Sont ainsi renforcées notamment les sanctions relevant de la « police des cultes » (titre V de la loi de 1905). Les protestations plusieurs cultes ne paraissent guère sincères : ils savent que les sanctions plus douces prévues depuis 115 ans n’ont jamais été appliquées. Il ne sert à rien de les durcir si les considérations d’opportunité conduisent à s’en abstenir… ou à ne les infliger qu’à certains cultes.
- C’est le Préfet qui reconnaîtra désormais le caractère cultuel d’une association, pour 5 ans renouvelables : abandon du principe de séparation de la loi de 1905 interdisant à l’Etat de « reconnaître » les cultes. La France a été plusieurs fois condamnée à lourdes amendes par la Cour européenne des Droits de l’Homme pour avoir dénié le caractère cultuel à certains organismes (Témoins de Jehova, et autres sectes), les excluant ainsi des avantages fiscaux prévus par la loi.
- Fallait-il s’inquiéter, comme le mouvement associatif, du « contrat d’engagement républicain » exigé des associations subventionnées ? L’UFAL a estimé que non, le principe étant justifié par certaines dérives constatées((Par exemple des associations, au cours d’activités subventionnées, dénonçaient la loi de 2004 sur les signes religieux à l’école comme « liberticide ».)), et la rédaction ayant été améliorée au cours des débats. Néanmoins, le texte définitif, qui sera rédigé par l’exécutif, certes après concertation avec les associations, pourrait revenir à des exigences relevant de la « sauvegarde de l’ordre public » : non seulement tel n’est pas l’objectif des associations, mais qu’en ferait une majorité autoritaire si elle accédait au pouvoir ?
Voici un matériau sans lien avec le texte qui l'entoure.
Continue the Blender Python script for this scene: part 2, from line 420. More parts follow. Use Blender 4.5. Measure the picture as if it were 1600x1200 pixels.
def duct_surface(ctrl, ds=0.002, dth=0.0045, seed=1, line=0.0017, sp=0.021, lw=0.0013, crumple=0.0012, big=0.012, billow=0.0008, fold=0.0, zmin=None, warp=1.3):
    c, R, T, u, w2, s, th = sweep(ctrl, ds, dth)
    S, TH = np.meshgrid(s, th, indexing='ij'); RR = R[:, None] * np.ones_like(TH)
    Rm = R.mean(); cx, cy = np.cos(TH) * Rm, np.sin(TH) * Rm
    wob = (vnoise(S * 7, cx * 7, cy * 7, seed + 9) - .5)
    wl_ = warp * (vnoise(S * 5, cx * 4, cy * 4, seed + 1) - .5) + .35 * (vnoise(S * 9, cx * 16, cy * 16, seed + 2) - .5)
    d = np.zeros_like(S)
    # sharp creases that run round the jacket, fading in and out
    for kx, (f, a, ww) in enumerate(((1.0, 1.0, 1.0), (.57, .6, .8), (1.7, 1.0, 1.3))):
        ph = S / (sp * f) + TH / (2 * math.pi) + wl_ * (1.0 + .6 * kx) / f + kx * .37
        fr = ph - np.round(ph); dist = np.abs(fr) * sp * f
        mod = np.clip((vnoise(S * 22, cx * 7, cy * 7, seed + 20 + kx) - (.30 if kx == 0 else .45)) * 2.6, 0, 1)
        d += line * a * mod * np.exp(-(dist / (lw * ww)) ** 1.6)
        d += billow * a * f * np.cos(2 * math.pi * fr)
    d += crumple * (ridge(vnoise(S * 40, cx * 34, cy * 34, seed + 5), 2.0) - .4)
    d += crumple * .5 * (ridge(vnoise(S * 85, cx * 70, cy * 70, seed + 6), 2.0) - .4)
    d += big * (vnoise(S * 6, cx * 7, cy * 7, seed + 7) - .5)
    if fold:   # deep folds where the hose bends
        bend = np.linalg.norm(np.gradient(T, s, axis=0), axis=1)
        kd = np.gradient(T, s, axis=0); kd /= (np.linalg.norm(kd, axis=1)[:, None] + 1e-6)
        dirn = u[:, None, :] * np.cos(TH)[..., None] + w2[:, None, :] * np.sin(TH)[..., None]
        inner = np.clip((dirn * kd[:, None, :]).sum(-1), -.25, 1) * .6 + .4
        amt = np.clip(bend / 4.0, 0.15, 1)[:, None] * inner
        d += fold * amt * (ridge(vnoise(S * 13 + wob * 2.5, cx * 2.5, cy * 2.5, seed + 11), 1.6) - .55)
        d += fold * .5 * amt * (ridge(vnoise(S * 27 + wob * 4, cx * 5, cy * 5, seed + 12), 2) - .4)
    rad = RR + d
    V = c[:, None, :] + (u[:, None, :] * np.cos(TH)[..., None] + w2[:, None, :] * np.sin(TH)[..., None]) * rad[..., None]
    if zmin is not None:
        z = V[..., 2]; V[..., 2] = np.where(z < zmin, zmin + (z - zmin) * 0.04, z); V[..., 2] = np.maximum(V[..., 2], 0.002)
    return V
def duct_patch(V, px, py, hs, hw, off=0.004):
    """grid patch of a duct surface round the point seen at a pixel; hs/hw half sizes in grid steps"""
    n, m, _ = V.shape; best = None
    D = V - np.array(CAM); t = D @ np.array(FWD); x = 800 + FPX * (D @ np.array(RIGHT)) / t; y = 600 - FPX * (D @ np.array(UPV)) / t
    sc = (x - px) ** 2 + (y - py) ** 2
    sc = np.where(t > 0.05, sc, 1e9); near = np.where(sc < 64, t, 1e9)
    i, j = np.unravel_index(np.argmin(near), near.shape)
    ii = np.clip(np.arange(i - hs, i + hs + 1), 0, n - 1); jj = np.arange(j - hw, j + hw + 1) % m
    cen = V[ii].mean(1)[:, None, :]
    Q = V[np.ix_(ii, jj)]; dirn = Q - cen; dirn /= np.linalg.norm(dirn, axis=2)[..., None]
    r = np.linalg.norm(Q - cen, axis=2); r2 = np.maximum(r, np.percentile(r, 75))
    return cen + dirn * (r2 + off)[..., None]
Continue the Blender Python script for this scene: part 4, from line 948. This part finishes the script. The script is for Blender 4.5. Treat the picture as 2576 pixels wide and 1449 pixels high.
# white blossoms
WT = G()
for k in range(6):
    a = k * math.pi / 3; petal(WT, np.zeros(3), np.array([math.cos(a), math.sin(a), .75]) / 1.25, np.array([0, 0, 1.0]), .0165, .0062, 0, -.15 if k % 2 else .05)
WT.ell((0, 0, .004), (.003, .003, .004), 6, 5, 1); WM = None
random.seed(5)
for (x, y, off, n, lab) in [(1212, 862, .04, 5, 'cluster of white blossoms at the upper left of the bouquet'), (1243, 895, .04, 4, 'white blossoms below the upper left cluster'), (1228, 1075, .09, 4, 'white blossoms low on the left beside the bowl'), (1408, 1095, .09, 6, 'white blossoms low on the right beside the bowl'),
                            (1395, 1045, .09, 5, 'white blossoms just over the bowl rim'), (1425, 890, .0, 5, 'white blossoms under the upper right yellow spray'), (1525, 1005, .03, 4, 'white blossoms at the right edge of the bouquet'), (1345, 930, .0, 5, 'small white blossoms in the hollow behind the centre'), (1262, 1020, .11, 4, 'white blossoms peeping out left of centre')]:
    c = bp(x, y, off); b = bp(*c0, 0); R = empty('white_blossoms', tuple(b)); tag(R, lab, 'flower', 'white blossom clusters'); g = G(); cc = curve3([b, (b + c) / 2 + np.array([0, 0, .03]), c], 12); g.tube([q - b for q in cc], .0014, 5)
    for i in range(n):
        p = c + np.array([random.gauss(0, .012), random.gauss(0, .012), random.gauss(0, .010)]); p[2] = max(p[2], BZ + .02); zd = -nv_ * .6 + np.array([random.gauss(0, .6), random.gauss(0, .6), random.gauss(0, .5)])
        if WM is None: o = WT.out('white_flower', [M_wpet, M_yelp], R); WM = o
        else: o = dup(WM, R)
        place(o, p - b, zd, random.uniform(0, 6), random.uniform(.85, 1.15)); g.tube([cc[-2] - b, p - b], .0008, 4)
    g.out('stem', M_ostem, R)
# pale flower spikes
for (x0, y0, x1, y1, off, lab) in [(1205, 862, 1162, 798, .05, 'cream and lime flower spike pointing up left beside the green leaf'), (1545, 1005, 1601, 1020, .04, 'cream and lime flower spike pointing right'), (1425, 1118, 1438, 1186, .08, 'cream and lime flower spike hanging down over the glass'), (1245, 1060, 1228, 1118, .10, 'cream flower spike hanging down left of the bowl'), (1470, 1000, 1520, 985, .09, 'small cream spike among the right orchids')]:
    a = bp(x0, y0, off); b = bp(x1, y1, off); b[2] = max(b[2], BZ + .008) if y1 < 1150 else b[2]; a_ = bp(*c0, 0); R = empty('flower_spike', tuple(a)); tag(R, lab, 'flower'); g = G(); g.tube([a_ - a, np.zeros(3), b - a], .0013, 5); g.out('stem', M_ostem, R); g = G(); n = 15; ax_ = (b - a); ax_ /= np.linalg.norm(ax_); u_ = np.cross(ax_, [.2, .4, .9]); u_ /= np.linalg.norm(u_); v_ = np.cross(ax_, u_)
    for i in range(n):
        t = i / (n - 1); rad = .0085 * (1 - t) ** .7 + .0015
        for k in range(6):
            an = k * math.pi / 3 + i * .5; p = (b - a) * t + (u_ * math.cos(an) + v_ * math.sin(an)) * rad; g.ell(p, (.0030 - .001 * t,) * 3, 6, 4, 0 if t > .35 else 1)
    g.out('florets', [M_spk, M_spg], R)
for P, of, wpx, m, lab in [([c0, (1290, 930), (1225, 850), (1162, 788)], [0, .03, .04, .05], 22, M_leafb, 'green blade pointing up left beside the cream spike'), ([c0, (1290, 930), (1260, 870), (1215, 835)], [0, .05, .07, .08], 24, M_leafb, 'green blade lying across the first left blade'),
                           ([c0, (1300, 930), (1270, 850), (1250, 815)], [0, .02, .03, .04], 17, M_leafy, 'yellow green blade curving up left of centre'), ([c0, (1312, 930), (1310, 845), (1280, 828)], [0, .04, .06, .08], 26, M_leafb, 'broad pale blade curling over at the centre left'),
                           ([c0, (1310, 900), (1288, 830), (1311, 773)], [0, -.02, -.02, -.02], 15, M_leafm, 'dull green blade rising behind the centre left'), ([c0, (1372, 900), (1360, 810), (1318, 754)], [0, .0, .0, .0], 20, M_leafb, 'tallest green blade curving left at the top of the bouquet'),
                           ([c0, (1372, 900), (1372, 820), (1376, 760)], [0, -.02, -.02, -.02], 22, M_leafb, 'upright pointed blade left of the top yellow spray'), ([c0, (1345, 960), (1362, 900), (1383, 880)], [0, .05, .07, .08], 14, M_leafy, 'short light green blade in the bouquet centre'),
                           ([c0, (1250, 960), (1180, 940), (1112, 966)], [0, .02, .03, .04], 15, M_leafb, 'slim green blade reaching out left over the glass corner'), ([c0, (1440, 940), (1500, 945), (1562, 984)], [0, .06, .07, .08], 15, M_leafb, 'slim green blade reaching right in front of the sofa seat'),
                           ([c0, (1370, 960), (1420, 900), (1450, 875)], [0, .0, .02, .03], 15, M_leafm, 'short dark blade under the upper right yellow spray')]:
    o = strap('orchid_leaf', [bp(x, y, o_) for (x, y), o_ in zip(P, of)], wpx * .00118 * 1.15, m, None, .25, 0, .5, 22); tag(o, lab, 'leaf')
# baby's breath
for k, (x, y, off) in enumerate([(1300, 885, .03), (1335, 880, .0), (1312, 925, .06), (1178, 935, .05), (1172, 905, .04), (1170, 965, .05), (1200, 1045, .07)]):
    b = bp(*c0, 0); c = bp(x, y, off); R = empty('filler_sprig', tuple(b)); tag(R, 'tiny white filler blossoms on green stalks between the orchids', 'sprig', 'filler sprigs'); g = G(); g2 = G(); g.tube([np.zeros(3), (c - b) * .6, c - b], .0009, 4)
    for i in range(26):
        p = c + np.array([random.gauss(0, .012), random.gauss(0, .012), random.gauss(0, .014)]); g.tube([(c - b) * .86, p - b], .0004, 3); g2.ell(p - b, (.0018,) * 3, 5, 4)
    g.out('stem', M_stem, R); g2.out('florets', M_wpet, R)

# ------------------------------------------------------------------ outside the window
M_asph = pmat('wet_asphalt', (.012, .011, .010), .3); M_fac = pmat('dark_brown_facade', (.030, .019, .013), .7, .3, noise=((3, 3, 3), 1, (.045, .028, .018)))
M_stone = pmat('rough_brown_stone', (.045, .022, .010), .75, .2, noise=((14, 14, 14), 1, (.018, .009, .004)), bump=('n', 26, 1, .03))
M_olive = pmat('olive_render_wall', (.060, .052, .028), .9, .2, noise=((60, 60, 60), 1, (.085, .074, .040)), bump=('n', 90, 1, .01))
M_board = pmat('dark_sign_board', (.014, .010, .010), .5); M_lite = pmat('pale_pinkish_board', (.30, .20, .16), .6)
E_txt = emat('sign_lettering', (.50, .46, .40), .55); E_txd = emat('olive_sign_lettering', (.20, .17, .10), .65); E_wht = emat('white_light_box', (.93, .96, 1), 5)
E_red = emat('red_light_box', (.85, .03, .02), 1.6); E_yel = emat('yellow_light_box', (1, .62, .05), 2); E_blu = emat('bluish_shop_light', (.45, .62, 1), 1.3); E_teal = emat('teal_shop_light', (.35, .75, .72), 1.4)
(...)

- Autre véritable recul, vivement débattu à l’Assemblée : le renforcement du « droit local » concordataire d’Alsace et de Moselle. Dans le texte initial du projet, les dispositions modifiant les lois de 1905 et de 1901 étaient étendues aux « associations inscrites » de ces territoires. Or le Gouvernement, cédant aux pressions du lobby localiste, les en a retirées, pour les inscrire dans le prétendu « droit local », alors que celui-ci n’a qu’un caractère provisoire (a dit le Conseil constitutionnel) et devrait être harmonisé avec le droit commun de la République. Le « séparatisme » politique alsacien en sort « conforté ».
- Plus généralement, le projet de loi refuse l’extension de la loi de 1905 à tous les territoires de la République. Les amendements généraux en ce sens ont été rejetés en commission.
Un amendement concernant la Guyane (cas politiquement facile à régler du fait de l’accord de l’évêque pour la suppression du salariat des prêtres par la Collectivité), a été balayé samedi soir tard.
- Malgré des amendements proposés, les cadeaux fiscaux et financiers de Pétain aux cultes (loi du 25 décembre 1942) sont maintenus, en particulier celui qui autorise les subventions publiques pour entretien ou réparation à tout lieu de culte, même construit après 1905, même propriété privée.
- Le financement public des écoles confessionnelles (lois Debré, Guermeur, Carle) ne risque pas d’être entamé, la commission ayant rejeté tout amendement en ce sens. Or cette infraction majeure au principe de séparation (de 11 à 18 milliards d’€ annuels, selon les sources, versés essentiellement à l’Eglise catholique), nourrit un véritable « séparatisme social » des familles qui en ont les moyens.
- Autre signal négatif : le refus définitif de l’obligation de neutralité pour les nombreux « collaborateurs occasionnels du service public »((Les DDEN, par exemple, en font partie.)), dont les tiers accompagnateurs bénévoles de sorties scolaires. C’était pourtant une des revendications de l’UFAL et du Collectif laïque national : le principe de laïcité est imposé par la Constitution (Préambule) à toute activité scolaire publique, et la liberté de conscience des élèves doit primer sur la liberté d’expression religieuse des adultes.
- Quant à l’interdiction, dans les établissements supérieurs publics, du port de signes religieux par les étudiants en situations de cours ou de recherche collective, que nous revendiquons également, elle a été tout aussi définitivement écartée.
- Enfin, la constitutionnalisation des principes de la loi de 1905, que demandent les associations laïques depuis des années, s’éloigne encore. Certes, elle n’entrait pas dans le champ de cette loi : néanmoins, le ministre de l’intérieur n’a cessé de rappeler que l’interdiction de subventionner les cultes, n’ayant pas valeur constitutionnelle, pouvait être aménagée par une loi simple.
Conclusion
La majorité de droite du Sénat (séance publique les 30 et 31 mars) ne manquera pas de manifester son opposition –pas forcément dans le sens de la laïcité bien comprise. Le dernier mot reviendra certes à l’Assemblée, mais il faut s’attendre à des modifications dans le texte définitif qu’elle adoptera.
L’UFAL déplore que les préoccupations politiciennes d’affichage et la boulimie ultra-réglementariste aient fait perdre une belle occasion de renforcer la laïcité et de lutter contre tous les « séparatismes : elle ne se représentera pas avant longtemps.